Auch Ökonomen erwarten trotz der Krise keinen Konjunktureinbruch in der Bundesrepublik. "Das ist wirtschaftlich ein verlorenes Jahr für Griechenland, aber für Deutschland spielt das keine Rolle", sagte Commerzbank-Chefvolkswirt Jörg Krämer. "Nicht einmal ein Prozent der deutschen Exporte gehen dorthin." Ähnlich sieht das Ökonom Johannes Mayr von der BayernLB. "Die direkten Folgen für die Wirtschaft in der Euro-Zone und Deutschland dürften begrenzt sein - Griechenland ist zu klein, die Handelsverflechtungen zu gering", sagte der Experte. "Man muss aber abwarten, wie stark die Marktturbulenzen sein werden.

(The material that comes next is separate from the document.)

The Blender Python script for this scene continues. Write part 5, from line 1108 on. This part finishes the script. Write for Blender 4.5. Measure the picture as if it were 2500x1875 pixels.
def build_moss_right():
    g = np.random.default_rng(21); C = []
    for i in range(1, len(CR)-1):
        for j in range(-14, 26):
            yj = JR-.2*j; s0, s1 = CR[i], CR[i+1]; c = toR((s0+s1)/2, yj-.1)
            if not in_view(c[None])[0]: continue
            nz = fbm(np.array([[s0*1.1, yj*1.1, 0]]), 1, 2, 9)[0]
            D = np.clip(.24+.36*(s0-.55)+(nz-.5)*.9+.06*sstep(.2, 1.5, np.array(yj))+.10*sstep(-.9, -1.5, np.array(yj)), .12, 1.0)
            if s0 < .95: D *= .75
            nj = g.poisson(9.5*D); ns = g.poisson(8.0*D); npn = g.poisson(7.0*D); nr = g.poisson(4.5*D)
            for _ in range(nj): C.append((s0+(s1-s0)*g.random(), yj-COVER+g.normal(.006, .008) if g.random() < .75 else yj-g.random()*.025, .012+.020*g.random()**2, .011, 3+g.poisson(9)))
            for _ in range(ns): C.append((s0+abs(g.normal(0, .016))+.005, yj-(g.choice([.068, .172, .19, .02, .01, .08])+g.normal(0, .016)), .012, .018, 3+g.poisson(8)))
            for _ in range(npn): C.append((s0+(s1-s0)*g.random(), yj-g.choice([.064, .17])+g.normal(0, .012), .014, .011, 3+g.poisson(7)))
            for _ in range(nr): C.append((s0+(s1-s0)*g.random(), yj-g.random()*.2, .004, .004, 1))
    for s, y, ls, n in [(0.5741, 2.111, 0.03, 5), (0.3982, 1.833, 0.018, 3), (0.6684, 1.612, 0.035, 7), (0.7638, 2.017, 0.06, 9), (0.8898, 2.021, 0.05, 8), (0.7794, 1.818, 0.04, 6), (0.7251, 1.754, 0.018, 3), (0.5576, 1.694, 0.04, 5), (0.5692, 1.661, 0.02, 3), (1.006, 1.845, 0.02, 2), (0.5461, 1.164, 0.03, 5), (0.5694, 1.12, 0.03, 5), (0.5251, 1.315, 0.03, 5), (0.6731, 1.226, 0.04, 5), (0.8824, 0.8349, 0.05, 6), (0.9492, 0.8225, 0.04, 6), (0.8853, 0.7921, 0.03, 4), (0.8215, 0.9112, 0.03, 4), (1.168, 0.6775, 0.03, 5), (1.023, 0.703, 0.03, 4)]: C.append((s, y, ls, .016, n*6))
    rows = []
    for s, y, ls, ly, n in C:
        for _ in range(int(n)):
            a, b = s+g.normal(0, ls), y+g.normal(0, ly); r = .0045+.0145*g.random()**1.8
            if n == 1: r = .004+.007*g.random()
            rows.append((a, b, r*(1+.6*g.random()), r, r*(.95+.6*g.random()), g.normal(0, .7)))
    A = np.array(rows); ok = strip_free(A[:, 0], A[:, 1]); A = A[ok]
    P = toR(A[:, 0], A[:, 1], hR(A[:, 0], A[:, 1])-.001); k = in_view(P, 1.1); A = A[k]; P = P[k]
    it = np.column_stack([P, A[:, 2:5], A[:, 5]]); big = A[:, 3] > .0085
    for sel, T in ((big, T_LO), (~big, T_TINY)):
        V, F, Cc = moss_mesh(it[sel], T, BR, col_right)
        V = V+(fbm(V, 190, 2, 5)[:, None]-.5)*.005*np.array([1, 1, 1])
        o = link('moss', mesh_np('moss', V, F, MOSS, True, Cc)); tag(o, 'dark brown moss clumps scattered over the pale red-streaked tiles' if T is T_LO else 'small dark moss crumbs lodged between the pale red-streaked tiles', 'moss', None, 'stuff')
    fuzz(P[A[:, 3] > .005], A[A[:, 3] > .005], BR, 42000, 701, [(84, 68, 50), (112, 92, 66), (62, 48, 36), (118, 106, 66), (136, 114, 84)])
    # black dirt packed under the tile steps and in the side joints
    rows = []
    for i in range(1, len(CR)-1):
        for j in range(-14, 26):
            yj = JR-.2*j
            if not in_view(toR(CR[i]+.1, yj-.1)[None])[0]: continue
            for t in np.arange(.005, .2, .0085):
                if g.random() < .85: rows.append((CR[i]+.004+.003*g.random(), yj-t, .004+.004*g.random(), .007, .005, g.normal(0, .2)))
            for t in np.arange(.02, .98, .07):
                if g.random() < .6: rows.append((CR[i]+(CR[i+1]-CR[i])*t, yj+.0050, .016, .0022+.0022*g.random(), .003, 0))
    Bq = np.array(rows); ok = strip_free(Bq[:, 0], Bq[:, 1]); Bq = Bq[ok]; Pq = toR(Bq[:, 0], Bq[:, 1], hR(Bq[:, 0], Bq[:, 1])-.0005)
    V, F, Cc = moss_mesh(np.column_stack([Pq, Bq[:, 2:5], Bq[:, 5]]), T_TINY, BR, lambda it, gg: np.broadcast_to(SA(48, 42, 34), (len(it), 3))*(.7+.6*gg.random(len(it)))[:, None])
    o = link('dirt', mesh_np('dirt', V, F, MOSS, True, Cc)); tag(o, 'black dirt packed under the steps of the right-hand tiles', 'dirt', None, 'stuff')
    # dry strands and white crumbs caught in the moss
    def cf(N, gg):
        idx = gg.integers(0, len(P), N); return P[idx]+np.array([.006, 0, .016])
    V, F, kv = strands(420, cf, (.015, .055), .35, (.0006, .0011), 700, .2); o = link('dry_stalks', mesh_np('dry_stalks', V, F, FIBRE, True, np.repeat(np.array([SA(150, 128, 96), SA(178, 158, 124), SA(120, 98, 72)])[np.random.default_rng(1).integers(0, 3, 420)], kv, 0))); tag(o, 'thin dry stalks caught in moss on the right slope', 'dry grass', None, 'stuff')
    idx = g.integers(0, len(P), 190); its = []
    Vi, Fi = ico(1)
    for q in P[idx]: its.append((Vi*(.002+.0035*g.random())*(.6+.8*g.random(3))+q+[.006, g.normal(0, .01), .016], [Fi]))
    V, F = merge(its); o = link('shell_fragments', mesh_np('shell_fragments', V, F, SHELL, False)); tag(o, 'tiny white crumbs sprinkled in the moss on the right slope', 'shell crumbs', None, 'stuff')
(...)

Denn die könnten auf die Realwirtschaft durchschlagen."

Das gewerkschaftsnahe IMK-Institut sieht das anders. "Die Eskalation der Griechenland-Krise könnte den Aufschwung in diesem und im kommenden Jahr schwer schädigen, möglicherweise sogar vorzeitig abbrechen lassen", sagte IMK-Direktor Gustav Horn. "Ein Grexit oder eine zähe Agonie durch Unsicherheit könnte das bislang positive Konjunkturbild dramatisch verändern." Eine Ansteckung weiterer Länder und die Destabilisierung des gesamten Euro-Raums sei "keineswegs unwahrscheinlich".

Nach dem Scheitern der Verhandlungen mit den internationalen Geldgebern am Wochenende droht Griechenland nach dem Auslaufen des Hilfsprogramms am Dienstag die Staatspleite, die zu einem Ausscheiden aus der Euro-Zone führen könnte. "Griechenland kann nicht um jeden Preis in der Währungsunion gehalten werden", warnte Industriepräsident Grillo vor zu großen Zugeständnissen an die griechische Regierung. Diese lehnt die Spar- und Reformforderungen der Euro-Partner und des Internationalen Währungsfonds (IWF) ab.